How Nero came to power

Nero was born on December 15, 37 AD. Agrippina tried by all means to make her son the ruler of the Roman Empire. To this end, she also provided him with a comprehensive education. Nero was taught Latin, mathematics and literature by the best teachers. One of his most important educators was the famous thinker Seneca. When Nero was 16 years old, he married the 12-year-old Octavia, at the instigation of his mother.

Without the extreme ambition of his highly controversial mother Julia Agrippina, he would probably never have become emperor. Murders and betrayals were already necessary on his way to the imperial seat. Nero was proclaimed successor to the throne of Emperor of the Roman Empire after the death of Claudius in 54, on October 13. He passed the test of the praetorians, the members of the ruler’s bodyguard and the strict senators without any problems. In general, everyone was initially enthusiastic about Nero as the new ruler.


It is not proven that Agrippina had Claudius assassinated. However, there is a claim that Agrippina poisoned her uncle and fourth husband, Emperor Claudius, with a mushroom dish. In any case, it is certain that she initially determined the politics of the empire.
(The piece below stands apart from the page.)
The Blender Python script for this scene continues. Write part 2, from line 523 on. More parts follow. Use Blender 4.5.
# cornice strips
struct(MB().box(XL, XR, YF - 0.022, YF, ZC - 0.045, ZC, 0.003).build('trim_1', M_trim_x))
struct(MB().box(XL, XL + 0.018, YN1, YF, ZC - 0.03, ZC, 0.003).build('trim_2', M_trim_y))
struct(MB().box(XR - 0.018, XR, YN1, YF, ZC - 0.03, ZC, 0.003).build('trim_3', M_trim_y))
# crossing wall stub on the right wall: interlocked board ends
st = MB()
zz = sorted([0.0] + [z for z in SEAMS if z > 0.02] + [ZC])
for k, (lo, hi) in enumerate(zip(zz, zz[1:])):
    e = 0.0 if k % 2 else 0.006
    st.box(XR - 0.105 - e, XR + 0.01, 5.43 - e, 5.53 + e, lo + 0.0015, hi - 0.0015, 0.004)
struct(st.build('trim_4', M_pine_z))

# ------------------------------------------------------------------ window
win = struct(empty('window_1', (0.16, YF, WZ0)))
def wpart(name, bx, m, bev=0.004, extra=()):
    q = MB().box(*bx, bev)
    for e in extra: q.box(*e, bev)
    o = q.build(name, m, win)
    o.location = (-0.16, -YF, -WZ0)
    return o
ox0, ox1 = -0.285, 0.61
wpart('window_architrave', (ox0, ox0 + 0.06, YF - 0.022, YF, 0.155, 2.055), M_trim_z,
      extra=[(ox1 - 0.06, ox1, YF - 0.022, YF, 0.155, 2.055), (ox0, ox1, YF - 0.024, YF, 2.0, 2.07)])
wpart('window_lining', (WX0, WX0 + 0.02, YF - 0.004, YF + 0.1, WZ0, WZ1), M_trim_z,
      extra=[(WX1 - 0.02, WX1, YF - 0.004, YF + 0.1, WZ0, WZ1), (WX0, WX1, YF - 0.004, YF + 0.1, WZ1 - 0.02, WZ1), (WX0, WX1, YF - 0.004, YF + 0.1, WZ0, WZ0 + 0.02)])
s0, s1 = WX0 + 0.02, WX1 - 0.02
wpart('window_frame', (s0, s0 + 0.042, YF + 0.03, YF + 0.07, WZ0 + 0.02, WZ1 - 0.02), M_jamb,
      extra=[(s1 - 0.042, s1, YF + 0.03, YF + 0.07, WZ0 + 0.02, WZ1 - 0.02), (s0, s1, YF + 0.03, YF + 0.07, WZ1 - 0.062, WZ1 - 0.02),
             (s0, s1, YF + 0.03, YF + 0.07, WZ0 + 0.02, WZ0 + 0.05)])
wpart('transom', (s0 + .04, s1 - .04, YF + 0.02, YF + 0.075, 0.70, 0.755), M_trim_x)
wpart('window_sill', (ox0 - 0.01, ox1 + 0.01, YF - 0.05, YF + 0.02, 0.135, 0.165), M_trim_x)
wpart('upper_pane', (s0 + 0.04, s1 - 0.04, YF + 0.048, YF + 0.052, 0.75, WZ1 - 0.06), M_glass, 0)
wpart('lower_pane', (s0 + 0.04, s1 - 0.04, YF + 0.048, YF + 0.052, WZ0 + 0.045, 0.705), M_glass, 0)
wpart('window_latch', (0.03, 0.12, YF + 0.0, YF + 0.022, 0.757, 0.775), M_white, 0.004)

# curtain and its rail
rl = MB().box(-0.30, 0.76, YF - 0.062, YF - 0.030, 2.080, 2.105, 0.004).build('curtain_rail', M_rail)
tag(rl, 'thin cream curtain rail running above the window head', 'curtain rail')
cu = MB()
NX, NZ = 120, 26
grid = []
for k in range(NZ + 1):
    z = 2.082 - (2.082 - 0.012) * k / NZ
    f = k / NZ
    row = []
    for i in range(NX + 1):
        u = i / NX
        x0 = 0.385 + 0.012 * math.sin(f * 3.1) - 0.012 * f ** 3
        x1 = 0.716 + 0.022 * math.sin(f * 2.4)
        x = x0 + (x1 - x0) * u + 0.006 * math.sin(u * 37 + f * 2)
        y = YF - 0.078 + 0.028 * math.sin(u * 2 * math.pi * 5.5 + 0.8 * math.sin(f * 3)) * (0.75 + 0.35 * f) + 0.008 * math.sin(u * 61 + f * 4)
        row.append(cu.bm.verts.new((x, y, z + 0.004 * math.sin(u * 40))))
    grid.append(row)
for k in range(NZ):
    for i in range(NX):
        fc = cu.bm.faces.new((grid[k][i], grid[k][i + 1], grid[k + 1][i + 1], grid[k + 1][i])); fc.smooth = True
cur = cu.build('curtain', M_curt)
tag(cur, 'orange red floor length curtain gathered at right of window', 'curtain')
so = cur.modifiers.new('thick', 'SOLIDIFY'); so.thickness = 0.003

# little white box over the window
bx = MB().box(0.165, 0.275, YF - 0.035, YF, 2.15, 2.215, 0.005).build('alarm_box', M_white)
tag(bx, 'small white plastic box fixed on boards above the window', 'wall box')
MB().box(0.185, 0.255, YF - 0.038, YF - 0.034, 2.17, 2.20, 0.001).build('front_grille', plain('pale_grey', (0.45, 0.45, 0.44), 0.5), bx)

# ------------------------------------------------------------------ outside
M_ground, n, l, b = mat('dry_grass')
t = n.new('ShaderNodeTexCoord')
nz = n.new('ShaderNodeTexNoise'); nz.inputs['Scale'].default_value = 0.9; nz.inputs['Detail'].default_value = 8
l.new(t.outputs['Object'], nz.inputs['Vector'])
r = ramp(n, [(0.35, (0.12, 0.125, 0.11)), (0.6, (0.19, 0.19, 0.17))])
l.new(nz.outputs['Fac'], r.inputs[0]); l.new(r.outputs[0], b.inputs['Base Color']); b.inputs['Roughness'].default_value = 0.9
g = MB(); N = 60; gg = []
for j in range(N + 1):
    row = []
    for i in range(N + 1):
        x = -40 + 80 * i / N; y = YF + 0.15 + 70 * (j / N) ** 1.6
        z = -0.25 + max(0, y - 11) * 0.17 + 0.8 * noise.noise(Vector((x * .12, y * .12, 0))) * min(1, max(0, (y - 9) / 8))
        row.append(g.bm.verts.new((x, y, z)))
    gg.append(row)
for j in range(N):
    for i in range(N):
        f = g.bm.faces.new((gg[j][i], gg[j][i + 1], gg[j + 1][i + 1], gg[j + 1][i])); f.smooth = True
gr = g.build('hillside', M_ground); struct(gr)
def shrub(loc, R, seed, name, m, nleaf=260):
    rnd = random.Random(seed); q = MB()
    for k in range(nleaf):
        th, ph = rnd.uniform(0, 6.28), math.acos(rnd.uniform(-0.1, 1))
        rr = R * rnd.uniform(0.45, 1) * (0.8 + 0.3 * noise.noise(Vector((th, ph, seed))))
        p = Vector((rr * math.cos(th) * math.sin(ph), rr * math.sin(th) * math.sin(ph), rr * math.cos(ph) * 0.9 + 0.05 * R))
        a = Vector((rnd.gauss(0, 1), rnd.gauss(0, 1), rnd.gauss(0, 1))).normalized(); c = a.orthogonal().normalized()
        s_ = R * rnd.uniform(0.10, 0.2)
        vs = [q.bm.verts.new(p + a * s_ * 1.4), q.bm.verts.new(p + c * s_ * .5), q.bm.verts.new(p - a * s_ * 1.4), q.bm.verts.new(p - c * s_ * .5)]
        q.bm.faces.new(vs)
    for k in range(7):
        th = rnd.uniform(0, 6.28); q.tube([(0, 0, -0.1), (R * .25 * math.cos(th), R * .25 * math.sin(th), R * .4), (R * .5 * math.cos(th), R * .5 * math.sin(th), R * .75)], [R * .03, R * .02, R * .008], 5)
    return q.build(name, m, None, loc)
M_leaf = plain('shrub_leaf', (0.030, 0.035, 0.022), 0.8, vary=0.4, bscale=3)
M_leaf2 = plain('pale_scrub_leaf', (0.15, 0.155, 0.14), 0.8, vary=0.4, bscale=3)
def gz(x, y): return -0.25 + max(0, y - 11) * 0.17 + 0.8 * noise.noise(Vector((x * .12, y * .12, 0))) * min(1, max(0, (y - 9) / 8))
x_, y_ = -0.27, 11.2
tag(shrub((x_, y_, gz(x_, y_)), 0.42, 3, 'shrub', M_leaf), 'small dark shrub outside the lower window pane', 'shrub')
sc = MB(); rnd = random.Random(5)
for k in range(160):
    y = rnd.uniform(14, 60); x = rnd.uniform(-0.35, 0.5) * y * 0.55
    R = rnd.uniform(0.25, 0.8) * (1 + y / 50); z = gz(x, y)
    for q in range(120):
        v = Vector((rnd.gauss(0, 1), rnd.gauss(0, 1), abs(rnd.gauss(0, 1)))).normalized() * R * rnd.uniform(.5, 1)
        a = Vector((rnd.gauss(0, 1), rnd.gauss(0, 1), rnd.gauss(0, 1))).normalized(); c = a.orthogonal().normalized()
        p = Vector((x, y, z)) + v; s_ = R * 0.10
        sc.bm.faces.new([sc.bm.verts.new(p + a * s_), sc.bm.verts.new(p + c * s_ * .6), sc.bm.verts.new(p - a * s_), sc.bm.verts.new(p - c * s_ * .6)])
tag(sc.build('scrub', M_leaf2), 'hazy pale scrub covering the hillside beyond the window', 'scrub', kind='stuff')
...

Seneca also had great influence on Nero.

For a year Nero held himself as a mindful regent, committed to traditions and respectful of the Senate and its decisions. Nero was enthusiastic about Greece and hellinism. This displeased the rich Roman nobility, because they were afraid they would have to give up advantages of status.

Politics – Power – Intrigue

Soon personal intrigues and murders began to dominate the regency. In 55 Nero’s stepbrother Britannicus died. Whether the emperor had him killed or Britannicus died of his illness is not clear. Nero divorced his wife Octavia and sent her into exile. At the same time he had mistresses again and again.

He quarreled so violently with Agrippina about these relationships that he wanted to get his mother out of the way. First he banished her, finally he had her murdered in March 59. More and more Nero turned into a vain ruler, who disempowered the senate and did what he felt like. The rule got more and more out of control.

Nero was on the throne until 68. But instead of ruling, he devoted himself to his pleasures. He loved art, acting, especially the great productions and so he staged himself again and again with great performances in front of his people. His self-absorption is often mentioned.

Because of his cruel deeds, his self-absorption and the tendency to megalomania, Nero is also described as insane, but this cannot be proven on the basis of historical sources.

Rome burns

In 64, Rome experienced one of the most catastrophic fires in its history. The fire broke out in a store of the Circus Maximus during the night of July 18-19. Fanned by the violent wind, it spread very quickly throughout the Circus. Three of the fourteen districts of Rome were completely destroyed. The fire had destroyed two-thirds of the city, raging for six days and seven nights.

Nero was suspected much later of having hired arsonists himself to set the fire. Sources of the time often spoke of negligent arson. However, he had the insane idea of having “his” Rome rebuilt according to his own ideas. More splendidly and more splendidly than ever before. So he had a huge palace complex built immediately after the fire.